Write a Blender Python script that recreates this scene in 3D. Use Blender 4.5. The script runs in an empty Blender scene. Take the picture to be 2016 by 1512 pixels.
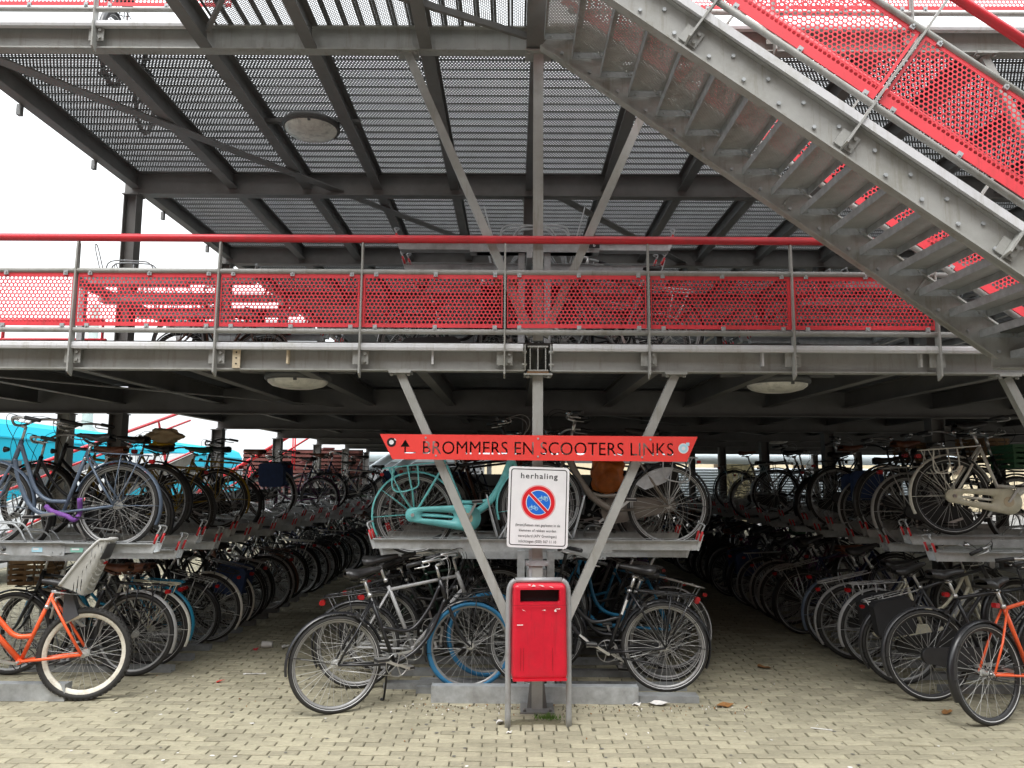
import bpy, bmesh, math, random
from mathutils import Vector, Matrix, Euler
R = math.radians
rnd = random.Random(7)
scene = bpy.context.scene
COL = scene.collection

# ------------------------------------------------------------------ camera
cam_d = bpy.data.cameras.new('camera')
cam = bpy.data.objects.new('camera', cam_d)
COL.objects.link(cam)
cam_d.sensor_fit = 'HORIZONTAL'
cam_d.sensor_width = 36.0
cam_d.lens = 36.0 * 1514.0 / 2016.0
cam_d.clip_start = 0.05
cam_d.clip_end = 2000
PITCH, YAW, ROLL = R(6.74), R(0.10), R(0.35)
fw = Vector((-math.sin(YAW) * math.cos(PITCH), math.cos(YAW) * math.cos(PITCH), math.sin(PITCH)))
rt = Vector((math.cos(YAW), math.sin(YAW), 0))
up = rt.cross(fw)
r2 = rt * math.cos(ROLL) + up * math.sin(ROLL)
u2 = up * math.cos(ROLL) - rt * math.sin(ROLL)
m = Matrix((r2, u2, -fw)).transposed().to_4x4()
m.translation = (-0.19, 0, 1.73)
cam.matrix_world = m
scene.camera = cam

# ------------------------------------------------------------------ world (bright overcast) and soft sun
world = bpy.data.worlds.new('World')
scene.world = world
world.use_nodes = True
wn = world.node_tree
wn.nodes.clear()
SUN_EL, SUN_AZ = R(62), R(195)
sky = wn.nodes.new('ShaderNodeTexSky')
sky.sky_type = 'NISHITA'
sky.sun_disc = False
sky.sun_elevation = SUN_EL
sky.sun_rotation = SUN_AZ
sky.air_density = 1.0
sky.dust_density = 6.0
hs = wn.nodes.new('ShaderNodeHueSaturation')
hs.inputs['Saturation'].default_value = 0.12
mixw = wn.nodes.new('ShaderNodeMix')
mixw.data_type = 'RGBA'
mixw.inputs['Factor'].default_value = 0.72
mixw.inputs['B'].default_value = (11.5, 11.9, 12.2, 1)      # even cloud layer over the sky texture
bg = wn.nodes.new('ShaderNodeBackground')
bg.inputs['Strength'].default_value = 0.13
wo = wn.nodes.new('ShaderNodeOutputWorld')
wn.links.new(sky.outputs[0], hs.inputs['Color'])
wn.links.new(hs.outputs[0], mixw.inputs['A'])
# standard overcast sky: luminance rises smoothly from horizon to zenith, (1 + 2 sin h) / 3
tcw = wn.nodes.new('ShaderNodeTexCoord')
sxw = wn.nodes.new('ShaderNodeSeparateXYZ')
wn.links.new(tcw.outputs['Generated'], sxw.inputs[0])
mrw = wn.nodes.new('ShaderNodeMapRange')
mrw.inputs['To Min'].default_value = 0.52
mrw.inputs['To Max'].default_value = 1.56
wn.links.new(sxw.outputs['Z'], mrw.inputs['Value'])
vmw = wn.nodes.new('ShaderNodeVectorMath')
vmw.operation = 'SCALE'
wn.links.new(mixw.outputs['Result'], vmw.inputs[0])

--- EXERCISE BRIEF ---
Reproduce the material above exactly, first line through the line that contains "scene.camera = cam", minus the pictures.

--- RESPONSE BELOW ---
Write a Blender Python script that recreates this scene in 3D. Use Blender 4.5. The script runs in an empty Blender scene. Take the picture to be 2016 by 1512 pixels.
import bpy, bmesh, math, random
from mathutils import Vector, Matrix, Euler
R = math.radians
rnd = random.Random(7)
scene = bpy.context.scene
COL = scene.collection

# ------------------------------------------------------------------ camera
cam_d = bpy.data.cameras.new('camera')
cam = bpy.data.objects.new('camera', cam_d)
COL.objects.link(cam)
cam_d.sensor_fit = 'HORIZONTAL'
cam_d.sensor_width = 36.0
cam_d.lens = 36.0 * 1514.0 / 2016.0
cam_d.clip_start = 0.05
cam_d.clip_end = 2000
PITCH, YAW, ROLL = R(6.74), R(0.10), R(0.35)
fw = Vector((-math.sin(YAW) * math.cos(PITCH), math.cos(YAW) * math.cos(PITCH), math.sin(PITCH)))
rt = Vector((math.cos(YAW), math.sin(YAW), 0))
up = rt.cross(fw)
r2 = rt * math.cos(ROLL) + up * math.sin(ROLL)
u2 = up * math.cos(ROLL) - rt * math.sin(ROLL)
m = Matrix((r2, u2, -fw)).transposed().to_4x4()
m.translation = (-0.19, 0, 1.73)
cam.matrix_world = m
scene.camera = cam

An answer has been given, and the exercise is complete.